NATO bombalarıyla yerle bir edilen Libya’da AKP iktidarının onayı vardır. Bir yılı aşkın süredir Filistin’den Lübnan’a halkın üzerine yağan bombalara sessiz kalan bu iktidardır. İsrail, suikastlar ve katliamlarla bölgede yeni bir yıkım süreci başlatmıştır. ABD ve İsrail’in yürüttüğü operasyonlar sonucu Suriye’de İslamcı bir rejim kurularak fiilen emperyalist denetim altına alınmıştır. İsrail’in pervasız saldırganlığı, bu uzun yıkım sürecinin ürünüdür. AKP, her aşamada bu yıkımın taşeronluğunu yapmış, bölgeyi ABD ve İsrail hegemonyası için temizlemiştir!
AKP İsrail’i sözde kınıyor ama daha geçen hafta, İsrail’e silah malzemesi taşıyan ‘VELA’ adlı geminin durdurulması çağrılarına kulak tıkadı. Mersin Limanı’nda saatlerce bekleyen ve 10 Haziran’da ayrılan çelik yüklü gemi, Aşdod Limanı’na varmıştı. İsrail’in, Gazze’ye yönelik saldırıları için göz boyan açıklamalar yapan AKP İktidarı diğer yandan da ticari ilişkilere devam ediyor. Ortadoğu’ya askeri müdahalenin olduğu bir dönemde İncirlik üssü Çukurovalılar ve bütün Türkiye için büyük bir tehdit oluşturmaktadır. Yanı başımızda nükleer silah ve ABD üssü istemiyoruz.

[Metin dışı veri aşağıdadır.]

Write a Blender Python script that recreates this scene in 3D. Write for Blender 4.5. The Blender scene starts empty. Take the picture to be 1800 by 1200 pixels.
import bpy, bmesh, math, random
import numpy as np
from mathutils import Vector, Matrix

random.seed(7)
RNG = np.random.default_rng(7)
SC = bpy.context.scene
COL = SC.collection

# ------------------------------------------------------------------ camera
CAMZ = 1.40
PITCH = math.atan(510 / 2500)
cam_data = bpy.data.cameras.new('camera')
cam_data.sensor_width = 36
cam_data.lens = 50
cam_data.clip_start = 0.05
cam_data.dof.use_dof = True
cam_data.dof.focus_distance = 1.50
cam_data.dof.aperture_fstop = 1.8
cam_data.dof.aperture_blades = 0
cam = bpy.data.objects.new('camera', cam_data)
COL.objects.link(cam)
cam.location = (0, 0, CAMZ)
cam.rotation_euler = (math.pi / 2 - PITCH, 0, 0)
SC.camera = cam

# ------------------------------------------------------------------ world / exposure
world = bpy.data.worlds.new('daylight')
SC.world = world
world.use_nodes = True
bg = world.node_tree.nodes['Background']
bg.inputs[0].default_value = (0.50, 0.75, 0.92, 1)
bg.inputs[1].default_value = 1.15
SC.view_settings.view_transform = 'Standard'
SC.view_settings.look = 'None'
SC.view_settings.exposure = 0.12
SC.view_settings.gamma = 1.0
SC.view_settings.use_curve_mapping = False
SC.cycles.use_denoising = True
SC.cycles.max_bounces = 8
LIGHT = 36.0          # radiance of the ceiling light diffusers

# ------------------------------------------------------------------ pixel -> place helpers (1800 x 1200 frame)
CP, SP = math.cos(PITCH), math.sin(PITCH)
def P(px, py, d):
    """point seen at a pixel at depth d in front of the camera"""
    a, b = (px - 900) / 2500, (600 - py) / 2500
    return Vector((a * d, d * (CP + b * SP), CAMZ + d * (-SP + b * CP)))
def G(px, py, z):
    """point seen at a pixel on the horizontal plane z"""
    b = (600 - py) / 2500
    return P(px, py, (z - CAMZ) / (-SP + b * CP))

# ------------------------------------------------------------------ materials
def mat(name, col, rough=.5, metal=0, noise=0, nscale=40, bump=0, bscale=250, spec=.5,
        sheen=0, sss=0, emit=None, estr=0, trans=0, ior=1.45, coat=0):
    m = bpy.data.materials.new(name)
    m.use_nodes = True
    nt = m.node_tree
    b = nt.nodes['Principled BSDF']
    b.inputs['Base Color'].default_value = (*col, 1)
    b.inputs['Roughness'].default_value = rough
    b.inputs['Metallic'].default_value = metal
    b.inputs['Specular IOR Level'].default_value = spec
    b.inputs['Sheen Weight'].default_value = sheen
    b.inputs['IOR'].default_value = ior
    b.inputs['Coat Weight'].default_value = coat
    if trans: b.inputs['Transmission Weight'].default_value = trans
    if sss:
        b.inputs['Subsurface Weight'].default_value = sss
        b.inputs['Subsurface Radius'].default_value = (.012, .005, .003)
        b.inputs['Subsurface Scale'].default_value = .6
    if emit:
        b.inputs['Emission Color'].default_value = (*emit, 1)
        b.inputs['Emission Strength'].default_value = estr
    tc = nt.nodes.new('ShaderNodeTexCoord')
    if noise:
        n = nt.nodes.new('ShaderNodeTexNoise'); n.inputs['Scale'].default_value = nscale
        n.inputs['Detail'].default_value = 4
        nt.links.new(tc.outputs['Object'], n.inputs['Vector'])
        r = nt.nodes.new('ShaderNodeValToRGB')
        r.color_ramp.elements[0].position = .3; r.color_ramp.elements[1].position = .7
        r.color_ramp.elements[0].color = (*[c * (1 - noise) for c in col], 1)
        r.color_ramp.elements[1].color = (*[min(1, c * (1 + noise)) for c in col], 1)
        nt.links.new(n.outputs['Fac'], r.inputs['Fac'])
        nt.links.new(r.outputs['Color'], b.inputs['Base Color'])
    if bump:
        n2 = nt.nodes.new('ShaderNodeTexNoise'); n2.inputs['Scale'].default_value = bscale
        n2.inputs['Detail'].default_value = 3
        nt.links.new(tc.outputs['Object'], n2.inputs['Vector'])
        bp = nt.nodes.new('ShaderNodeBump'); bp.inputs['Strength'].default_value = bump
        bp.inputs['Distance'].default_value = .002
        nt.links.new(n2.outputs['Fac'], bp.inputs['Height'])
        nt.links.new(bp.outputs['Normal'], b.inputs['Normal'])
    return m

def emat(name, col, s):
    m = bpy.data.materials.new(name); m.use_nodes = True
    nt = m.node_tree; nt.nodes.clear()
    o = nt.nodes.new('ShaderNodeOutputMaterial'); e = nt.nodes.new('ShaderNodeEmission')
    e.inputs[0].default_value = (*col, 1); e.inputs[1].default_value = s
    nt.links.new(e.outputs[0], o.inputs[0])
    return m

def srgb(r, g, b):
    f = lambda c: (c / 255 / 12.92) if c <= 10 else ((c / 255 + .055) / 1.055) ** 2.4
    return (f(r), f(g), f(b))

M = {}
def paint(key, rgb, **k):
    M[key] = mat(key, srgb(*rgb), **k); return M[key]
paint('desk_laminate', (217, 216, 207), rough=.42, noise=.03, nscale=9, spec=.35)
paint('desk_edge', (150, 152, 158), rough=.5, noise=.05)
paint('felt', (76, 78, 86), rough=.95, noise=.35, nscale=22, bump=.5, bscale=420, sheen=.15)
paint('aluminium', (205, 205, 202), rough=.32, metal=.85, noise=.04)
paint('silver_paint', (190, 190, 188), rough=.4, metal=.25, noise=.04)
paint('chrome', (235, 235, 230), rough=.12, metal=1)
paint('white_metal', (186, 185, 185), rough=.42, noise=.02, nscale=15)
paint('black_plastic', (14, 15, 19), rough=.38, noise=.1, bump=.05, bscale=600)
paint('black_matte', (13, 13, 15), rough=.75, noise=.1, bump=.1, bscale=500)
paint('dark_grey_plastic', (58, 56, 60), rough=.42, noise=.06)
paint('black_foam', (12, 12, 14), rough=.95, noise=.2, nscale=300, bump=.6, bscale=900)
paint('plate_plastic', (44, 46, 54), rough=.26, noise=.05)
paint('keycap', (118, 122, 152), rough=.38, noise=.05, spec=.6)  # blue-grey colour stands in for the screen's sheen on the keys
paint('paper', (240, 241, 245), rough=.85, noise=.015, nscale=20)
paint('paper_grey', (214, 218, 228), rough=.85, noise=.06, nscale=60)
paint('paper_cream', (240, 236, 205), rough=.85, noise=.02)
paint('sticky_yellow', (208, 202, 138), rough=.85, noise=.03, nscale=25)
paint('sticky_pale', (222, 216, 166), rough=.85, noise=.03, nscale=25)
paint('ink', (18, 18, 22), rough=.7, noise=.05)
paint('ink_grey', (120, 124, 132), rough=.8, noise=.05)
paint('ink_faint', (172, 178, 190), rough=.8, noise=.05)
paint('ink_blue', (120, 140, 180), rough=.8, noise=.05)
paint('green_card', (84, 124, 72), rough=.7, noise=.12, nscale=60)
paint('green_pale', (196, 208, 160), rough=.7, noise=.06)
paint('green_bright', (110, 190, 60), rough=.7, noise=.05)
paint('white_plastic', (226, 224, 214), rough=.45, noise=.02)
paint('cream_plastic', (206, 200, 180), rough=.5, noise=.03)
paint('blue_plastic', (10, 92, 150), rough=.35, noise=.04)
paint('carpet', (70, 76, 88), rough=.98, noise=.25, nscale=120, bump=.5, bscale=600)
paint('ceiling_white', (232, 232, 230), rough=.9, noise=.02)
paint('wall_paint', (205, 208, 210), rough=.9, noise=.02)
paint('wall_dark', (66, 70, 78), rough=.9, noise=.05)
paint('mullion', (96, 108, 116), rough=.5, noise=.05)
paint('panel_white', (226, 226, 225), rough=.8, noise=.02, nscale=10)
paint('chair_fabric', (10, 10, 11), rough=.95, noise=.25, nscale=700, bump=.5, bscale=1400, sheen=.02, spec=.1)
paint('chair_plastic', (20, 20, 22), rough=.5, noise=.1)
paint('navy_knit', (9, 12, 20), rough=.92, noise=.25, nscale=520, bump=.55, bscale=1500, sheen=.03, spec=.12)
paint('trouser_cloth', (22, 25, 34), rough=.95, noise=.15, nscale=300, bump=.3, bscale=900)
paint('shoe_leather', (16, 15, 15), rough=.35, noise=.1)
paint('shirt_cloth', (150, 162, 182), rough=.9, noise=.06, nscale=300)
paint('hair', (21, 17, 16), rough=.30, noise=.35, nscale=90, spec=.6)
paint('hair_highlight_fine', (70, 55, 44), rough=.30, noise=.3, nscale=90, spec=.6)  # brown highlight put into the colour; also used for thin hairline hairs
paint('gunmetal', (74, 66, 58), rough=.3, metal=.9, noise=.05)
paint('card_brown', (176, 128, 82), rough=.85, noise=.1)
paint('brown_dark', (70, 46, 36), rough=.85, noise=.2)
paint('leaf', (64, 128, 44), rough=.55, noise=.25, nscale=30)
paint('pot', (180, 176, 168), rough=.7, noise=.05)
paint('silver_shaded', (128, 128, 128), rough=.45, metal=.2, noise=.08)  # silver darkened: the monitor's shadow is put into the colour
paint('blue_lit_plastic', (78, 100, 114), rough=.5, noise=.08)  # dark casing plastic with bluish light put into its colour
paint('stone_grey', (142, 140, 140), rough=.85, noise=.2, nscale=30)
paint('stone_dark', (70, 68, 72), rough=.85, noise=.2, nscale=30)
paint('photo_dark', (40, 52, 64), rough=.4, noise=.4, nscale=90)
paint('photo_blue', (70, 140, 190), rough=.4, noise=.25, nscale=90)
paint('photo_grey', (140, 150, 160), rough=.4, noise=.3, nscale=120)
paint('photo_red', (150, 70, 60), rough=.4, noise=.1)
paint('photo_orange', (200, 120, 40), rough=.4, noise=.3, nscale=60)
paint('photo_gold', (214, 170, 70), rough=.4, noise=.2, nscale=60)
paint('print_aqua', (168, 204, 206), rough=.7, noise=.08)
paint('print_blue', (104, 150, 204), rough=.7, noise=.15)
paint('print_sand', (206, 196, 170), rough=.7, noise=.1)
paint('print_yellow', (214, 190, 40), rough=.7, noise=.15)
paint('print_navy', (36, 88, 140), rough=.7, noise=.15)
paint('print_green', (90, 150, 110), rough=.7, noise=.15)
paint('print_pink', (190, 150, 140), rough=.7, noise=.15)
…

ABD emperyalizminin bölgedeki vurucu gücü İsrail barbarlığını ancak bölge halklarının direnişi ve dünya haklarının dayanışması, mücadelesi durdurabilir. Dünyanın birçok ülkesinde liman işçilerinin, devletlerin taşımayı reddettiği ‘insanlık onuru’’nu yüklenerek İsrail’in soykırımını durdurmak için grev ve eylemler yapması bu açıdan yol göstericidir.
Hâlâ emperyalist sistemin tepesinde duran ABD yalnız son dönemde değil, çok uzun bir süredir İran’a dönük saldırgan bir tutum içinde. Zaman zaman bazı bölgelerini vuruyor, ağır ekonomik yaptırımlar uyguluyor, rejim değişikliği için, hatta ülkenin parçalanması için çaba harcadığı biliniyor. Emperyalist savaşlara, ilhak girişimlerine, sınırların değiştirilmesine, ülkelere darbelerle, renkli devrimlerle, fonlarla, derin operasyonlarla müdahale edilmesine karşıyız.
İsrail saldırısına karşı çıkarken İran rejiminin baskıcı saldırılarına onay vermiyoruz. Jina Amini’yi katleden İran devletidir, yıllardır Kürtleri vinçle asan, idam eden İran gerici rejimidir. İran’ın bu baskıcı, despotik yönetimi, mollalar tarafından idare edilmesi saldırın gerekçesi yapılamaz. Molla rejimini devirmek, her halkın kendi gericilerini ve sömürücülerini devirme hakkı gibi, İran halkının hakkı ve görevidir. Son yıllarda İran’da gerek işçi hareketi gerekse de kadın ve gençlik hareketi gelişmekte ve güçlenmektedir. Yaptıkları açıklamalarla savaşın yıkımına ve emperyalist müdahaleye karşı çıkarken, mollaların diktatörlüğüne de boyun eğmeyeceklerini, mücadelelerini sürdüreceklerini tüm dünyaya ilan etmişlerdir. İran rejiminin baskıcı, sömürücü olması hiçbir emperyalist ve işbirlikçi ülkenin buraya saldırısını haklı kılmaz. Dış müdahaleler ile demokrasinin gelmediğini daha önceki birçok örnekte biliyoruz. İran’a demokrasi ve özgürlük başta İran işçi ve emekçilerinin, ilerici, devrimci kesimlerinin mücadelesi ve biz sosyalistlerin enternasyonal dayanışması ile olabilir.
-İncirlik ve Kürecik başta olmak üzere tüm ABD ve NATO üsleri derhal kapatılmalıdır!
-İsrail’le tüm askeri, ekonomik ve ticari ilişkiler kesilmelidir!